滑り性は、動摩擦係数の測定することにより評価した。
動摩擦係数は、上記のように処理した評価布を用いて測定した。計測には、トライボマスターType:201D((株)トリニティーラボ)を用いた。測定条件は、垂直荷重200g、測定速度150mm/min、接触子:肌摩擦用面接触子(50×15mm)、20℃、湿度65%である。
具体的には、直動ユニットに測定ユニットを設置して測定機を構成した。次いで、100×15mmに裁断した処理布を肌摩擦用面接触子に巻き付け、肌と接触しない部位に両面粘着テープで測定中にずれないように固定した。接触子を測定ユニットにセットし、前腕内側上に接触子をぐらつかないように水平を保てる状態で置き、上部より200gの重りを載せ、垂直荷重をかけた。測定速度150mm/minとなるようにセットし、5cmの移動距離で測定を開始した。付属のソフトの計算により、動摩擦係数を得た。測定は1.5kgのポリエステルサテンから、無作為に供試布を10枚採取して、1枚につき各1回、合計10回動摩擦係数の測定を行い、平均値を求めた。

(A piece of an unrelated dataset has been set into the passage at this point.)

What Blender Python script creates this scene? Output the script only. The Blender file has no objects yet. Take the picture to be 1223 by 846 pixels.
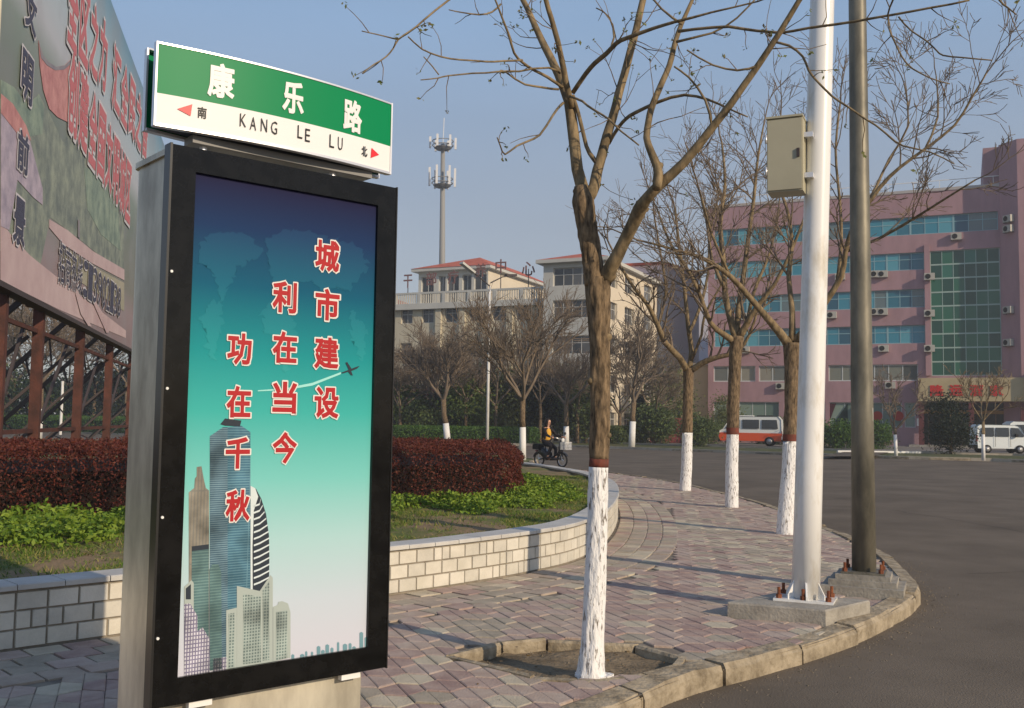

測定結果を基に、0.31未満:◎、0.31以上〜0.36未満:○、0.36以上〜0.40未満、0.40以上:×として表5に示した。
Claims (3)
- 下記(A)〜(C)を含有する繊維製品用液体仕上げ剤組成物:
(A)シリコーン化合物、
(B)カチオン性を有する水溶性高分子、及び
(C)下記(C1)〜(C3)からなる群から選択される1種又は2種以上の亜鉛化合物;
(C1)塩化亜鉛、硫酸亜鉛及び硝酸亜鉛からなる群から選択される1種又は2種以上の水溶性無機亜鉛化合物、
(C2)乳酸亜鉛、グリコール酸亜鉛、リンゴ酸亜鉛、クエン酸亜鉛及びグルコン酸亜鉛からなる群から選択される1種又は2種以上の水溶性ヒドロキシカルボン酸亜鉛、
(C3)マロン酸亜鉛及びコハク酸亜鉛からなる群から選択される1種又は2種の水溶性多価カルボン酸亜鉛。 - (C)成分が、(C2)乳酸亜鉛、グリコール酸亜鉛、リンゴ酸亜鉛、クエン酸亜鉛、グルコン酸亜鉛から成る群から選択される1種又は2種以上の水溶性ヒドロキシカルボン酸亜鉛である請求項1記載の繊維製品用液体仕上げ剤組成物。
- (B)成分が、ジメチルジアリルアンモニウムの単独重合体もしくは他のモノマーとの共重合体又はこれらの混合物から選択されるカチオン性を有する水溶性高分子である請求項1又は2記載の繊維製品用液体仕上げ剤組成物。